→ INSTRUCTION: Scan the lines below for the word "scene". Copy each line you find it in.

◆ ◆ ◆ ◆ ◆ ◆ ◆

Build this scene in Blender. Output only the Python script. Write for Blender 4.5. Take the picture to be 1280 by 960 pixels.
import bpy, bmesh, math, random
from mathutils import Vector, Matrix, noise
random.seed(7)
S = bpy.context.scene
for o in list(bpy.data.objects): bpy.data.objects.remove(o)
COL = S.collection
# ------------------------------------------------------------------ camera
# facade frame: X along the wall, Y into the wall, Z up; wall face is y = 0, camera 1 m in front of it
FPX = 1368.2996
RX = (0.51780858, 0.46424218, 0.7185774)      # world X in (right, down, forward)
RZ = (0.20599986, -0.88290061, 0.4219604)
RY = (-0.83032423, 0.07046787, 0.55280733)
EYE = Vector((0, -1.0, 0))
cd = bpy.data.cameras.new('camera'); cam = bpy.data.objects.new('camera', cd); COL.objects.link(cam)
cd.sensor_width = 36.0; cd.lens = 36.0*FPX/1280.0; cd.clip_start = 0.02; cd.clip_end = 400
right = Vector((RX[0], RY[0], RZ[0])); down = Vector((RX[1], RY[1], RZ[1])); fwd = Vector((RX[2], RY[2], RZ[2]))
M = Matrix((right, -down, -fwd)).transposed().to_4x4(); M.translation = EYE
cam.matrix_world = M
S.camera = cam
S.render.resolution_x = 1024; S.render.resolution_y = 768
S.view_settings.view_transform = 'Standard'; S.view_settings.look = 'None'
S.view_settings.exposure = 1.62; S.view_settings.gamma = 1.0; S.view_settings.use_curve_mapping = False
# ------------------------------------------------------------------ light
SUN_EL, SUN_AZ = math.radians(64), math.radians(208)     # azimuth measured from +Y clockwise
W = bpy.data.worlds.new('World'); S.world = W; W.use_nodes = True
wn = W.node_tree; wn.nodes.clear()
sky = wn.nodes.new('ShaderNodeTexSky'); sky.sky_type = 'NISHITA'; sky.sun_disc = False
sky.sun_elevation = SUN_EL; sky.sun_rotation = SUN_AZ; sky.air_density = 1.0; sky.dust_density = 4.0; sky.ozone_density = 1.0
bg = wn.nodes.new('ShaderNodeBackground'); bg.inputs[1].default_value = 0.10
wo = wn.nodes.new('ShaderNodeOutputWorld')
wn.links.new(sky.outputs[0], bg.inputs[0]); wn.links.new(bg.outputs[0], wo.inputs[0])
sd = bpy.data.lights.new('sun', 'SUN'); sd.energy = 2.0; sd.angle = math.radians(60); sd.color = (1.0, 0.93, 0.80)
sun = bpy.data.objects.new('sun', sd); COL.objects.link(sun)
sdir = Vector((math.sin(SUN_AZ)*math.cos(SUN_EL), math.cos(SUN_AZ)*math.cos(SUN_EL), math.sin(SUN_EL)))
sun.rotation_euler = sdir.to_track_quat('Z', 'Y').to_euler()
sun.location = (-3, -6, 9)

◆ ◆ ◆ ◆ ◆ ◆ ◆

→ SOLUTION FOR THIS EXERCISE:
Build this scene in Blender. Output only the Python script. Write for Blender 4.5. Take the picture to be 1280 by 960 pixels.
S = bpy.context.scene